Concerned Student 1950 members organize Million Student March at MU

Apr 13, 2016

Jeremy Schmetterer/KBIA

 Students at campuses across the country participated in the Million Student March on Wednesday to demand an end to student debt. Fourteen members of Concerned Student 1950 organized a protest on MU’s campus for the event.

The protestors met outside of the MU Student Center and walked through the building chanting, “Student debt has got to go.” They were confronted by an MU police officer in front of Jesse Hall, who told protestors they would be subject to arrest or expulsion if they were too loud inside of school buildings. They entered Jesse Hall and silently stood in front of the Student Financial Aid office holding different signs – including one that read, “We are humans, not property.
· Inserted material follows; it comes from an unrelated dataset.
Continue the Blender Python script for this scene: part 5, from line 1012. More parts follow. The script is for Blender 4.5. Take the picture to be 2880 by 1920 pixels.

We demand $15 an hour minimum for all workers.”

According to the Institute for College Access and Students, 69 percent of students graduated with student debt in 2015, and Concerned Student 1950 member Kendrick Washington said debt affects black students the most.

“It’s increasingly harder for black students to get into a university,” Washington said. “Nine times out of ten, we are the first people in our families to go to college and we don’t have the same resources as our white counterparts to have the knowledge about loans, saving money and preparation for the future.”

According to data from MU, black students made up 8 percent of the student body in 2014, and Washington said that number will continue to decrease because it’s becoming increasingly difficult for many to afford college.  

“This is one of the essential means to our existence as a university,” Washington said. “As we don’t have the resources to pay for the university, of course it’s going to be used as a barrier to kick us out and to eliminate us from the university and eventually, as time goes on, there will be no black bodies.”

Washington said the most important thing to remember about this year’s protests is, “We are not done yet.”

“This is only the beginning of what’s to come for black students at the university, and it’s increasingly important to understand that all these mechanisms they are using to try to oppress us or not talk about our injustices, we’re going to find other ways to surpass that,” he said.

Washington said Concerned Student 1950 will continue to share its narrative nationwide.